Quote:
Originally Posted by JSLigon
To see how this could happen in a very abstract sense, consider a simple three player game played with coins. Each player has a coin which they reveal simultaneously with the other players, showing either heads or tails. If one of the players' coins shows a different face than the other two, that player wins and the other two players must pay them a dollar (if all coins are the same it's a push). The NE strategy for this game is to randomize equally between heads and tails. This is easy to see, since if your opponents are both playing the NE, you don't benefit by deviating from the NE. In fact it doesn't matter what you do in that case, you're indifferent between heads and tails and any strategy you choose would be 0 EV against two opponents playing the NE.

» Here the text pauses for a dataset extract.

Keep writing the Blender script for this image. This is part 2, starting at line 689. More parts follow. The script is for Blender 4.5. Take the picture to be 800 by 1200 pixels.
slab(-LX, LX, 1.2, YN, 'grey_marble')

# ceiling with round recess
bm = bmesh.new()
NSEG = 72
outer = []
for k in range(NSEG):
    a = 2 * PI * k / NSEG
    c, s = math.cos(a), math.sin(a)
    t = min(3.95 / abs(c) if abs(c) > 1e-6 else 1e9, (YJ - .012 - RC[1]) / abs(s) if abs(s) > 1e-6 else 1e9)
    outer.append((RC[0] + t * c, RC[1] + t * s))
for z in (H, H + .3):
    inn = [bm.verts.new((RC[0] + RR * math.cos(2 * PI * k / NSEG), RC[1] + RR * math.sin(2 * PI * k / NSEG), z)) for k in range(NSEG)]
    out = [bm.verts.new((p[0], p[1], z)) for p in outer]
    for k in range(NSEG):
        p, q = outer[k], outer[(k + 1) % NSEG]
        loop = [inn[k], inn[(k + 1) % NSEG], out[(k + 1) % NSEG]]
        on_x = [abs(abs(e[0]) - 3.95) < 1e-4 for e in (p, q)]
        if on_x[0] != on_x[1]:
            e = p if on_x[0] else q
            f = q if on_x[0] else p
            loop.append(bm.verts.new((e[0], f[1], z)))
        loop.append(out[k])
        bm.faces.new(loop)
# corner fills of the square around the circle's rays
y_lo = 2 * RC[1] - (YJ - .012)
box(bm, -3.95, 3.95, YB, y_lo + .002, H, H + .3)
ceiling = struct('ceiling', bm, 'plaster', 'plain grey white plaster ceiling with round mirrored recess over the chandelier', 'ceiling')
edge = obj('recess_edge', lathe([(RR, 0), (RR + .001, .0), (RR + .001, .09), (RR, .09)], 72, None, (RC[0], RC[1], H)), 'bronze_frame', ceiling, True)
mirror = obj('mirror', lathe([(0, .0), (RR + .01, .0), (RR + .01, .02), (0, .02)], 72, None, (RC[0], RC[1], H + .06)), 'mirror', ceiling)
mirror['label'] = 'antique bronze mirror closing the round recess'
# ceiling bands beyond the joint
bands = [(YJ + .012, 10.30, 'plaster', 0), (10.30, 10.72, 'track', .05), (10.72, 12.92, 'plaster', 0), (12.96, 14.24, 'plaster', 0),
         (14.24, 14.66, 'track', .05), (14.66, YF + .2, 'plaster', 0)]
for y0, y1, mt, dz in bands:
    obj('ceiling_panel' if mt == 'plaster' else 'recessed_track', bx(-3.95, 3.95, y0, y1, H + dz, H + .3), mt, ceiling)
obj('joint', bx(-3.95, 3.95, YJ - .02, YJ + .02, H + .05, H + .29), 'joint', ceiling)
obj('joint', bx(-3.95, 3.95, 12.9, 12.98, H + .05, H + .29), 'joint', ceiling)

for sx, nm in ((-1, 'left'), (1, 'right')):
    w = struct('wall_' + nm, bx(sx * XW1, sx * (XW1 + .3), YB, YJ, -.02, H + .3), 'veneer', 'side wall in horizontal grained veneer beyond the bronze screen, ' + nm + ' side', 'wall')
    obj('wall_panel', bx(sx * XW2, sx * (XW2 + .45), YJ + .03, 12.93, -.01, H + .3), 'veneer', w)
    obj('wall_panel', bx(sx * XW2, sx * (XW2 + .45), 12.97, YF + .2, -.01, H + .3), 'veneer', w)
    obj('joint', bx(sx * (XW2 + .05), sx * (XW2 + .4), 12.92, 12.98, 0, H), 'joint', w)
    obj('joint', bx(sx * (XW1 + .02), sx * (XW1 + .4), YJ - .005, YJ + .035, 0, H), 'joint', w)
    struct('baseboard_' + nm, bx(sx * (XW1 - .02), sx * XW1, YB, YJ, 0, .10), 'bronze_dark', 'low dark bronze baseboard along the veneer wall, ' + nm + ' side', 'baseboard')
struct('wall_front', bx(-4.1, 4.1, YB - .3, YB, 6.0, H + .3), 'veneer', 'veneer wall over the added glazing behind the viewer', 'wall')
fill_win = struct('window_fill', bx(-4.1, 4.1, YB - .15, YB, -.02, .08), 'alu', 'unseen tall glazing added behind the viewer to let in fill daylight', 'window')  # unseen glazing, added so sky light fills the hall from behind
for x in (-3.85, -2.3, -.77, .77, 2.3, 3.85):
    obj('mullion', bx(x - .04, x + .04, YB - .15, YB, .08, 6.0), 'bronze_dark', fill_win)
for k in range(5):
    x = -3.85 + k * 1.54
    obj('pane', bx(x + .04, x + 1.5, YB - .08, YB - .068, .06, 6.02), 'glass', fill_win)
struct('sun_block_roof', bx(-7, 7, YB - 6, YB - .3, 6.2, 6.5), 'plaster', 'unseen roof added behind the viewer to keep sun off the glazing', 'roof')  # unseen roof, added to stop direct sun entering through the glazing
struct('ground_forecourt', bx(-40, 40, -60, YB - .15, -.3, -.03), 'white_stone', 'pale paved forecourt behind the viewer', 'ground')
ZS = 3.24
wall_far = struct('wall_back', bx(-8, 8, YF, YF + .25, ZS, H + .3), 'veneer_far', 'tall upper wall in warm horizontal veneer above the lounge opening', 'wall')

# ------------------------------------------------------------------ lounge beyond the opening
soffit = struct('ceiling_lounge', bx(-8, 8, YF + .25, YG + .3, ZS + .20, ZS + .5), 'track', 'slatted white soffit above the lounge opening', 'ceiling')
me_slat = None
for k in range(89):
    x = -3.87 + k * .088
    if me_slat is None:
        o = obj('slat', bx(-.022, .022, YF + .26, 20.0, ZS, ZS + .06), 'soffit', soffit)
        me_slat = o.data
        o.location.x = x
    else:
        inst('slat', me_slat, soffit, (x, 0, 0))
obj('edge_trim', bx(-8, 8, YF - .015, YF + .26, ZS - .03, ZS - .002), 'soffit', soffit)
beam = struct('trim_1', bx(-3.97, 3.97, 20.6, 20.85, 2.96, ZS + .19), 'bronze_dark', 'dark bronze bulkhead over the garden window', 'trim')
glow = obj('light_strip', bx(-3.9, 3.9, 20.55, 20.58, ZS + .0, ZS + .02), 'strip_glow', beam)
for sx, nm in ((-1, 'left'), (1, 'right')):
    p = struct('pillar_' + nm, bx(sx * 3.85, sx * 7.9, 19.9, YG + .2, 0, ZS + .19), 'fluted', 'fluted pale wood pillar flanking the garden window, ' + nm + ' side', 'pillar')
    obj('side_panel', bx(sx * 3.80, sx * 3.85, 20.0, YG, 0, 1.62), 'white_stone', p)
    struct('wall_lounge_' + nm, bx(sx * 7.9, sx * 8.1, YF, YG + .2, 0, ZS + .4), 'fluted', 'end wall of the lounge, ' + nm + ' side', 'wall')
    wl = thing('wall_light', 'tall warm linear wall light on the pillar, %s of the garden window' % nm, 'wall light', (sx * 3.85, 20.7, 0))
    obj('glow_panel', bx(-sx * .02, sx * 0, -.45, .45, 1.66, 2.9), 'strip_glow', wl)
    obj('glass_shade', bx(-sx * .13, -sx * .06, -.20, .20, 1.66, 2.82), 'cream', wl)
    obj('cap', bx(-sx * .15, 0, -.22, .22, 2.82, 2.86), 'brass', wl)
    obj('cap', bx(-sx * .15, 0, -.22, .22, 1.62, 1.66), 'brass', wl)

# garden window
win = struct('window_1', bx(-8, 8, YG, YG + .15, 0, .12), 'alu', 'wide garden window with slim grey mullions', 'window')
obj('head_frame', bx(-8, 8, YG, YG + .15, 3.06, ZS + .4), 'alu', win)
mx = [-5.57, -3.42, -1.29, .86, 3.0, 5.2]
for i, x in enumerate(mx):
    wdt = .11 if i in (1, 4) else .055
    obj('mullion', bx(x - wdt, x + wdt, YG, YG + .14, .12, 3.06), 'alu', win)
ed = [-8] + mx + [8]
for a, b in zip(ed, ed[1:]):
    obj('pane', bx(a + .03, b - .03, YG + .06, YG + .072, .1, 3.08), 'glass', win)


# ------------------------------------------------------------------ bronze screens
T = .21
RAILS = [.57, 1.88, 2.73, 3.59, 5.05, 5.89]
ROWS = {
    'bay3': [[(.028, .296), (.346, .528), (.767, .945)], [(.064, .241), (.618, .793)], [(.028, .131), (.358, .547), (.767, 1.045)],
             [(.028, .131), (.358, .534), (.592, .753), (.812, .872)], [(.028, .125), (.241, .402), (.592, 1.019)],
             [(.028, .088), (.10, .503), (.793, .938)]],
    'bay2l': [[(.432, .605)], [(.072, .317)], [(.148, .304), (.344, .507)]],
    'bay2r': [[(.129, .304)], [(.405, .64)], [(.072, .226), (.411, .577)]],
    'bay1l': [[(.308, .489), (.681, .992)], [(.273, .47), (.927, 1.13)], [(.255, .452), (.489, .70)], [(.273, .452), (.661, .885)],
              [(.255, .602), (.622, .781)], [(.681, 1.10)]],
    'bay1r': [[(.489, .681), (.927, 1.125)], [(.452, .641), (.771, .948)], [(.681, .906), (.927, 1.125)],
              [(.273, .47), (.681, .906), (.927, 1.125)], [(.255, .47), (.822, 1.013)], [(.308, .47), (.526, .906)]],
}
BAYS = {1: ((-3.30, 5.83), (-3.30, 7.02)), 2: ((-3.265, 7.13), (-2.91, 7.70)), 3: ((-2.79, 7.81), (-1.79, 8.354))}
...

While all 3 players playing 50% heads/50% tails is a NE, isn't it the case that one player playing 100% heads, a second playing 100% tails, and the third player playing 50/50 is
also a NE? No player improves their EV by unilaterally deviating from that. The player who plays 100% heads only loses by playing tails; the player who plays tails only loses by playing heads; and the player who plays 50/50 always loses due to the other two so cannot improve his situation at all by deviating.
This would seem to imply that in the game you've created, literally every strategy can be interpreted as being "GTO". Which of course gives another answer to the question of how GTO strategies can be losing, since I think there is only one NE that gives 0 EV to all players.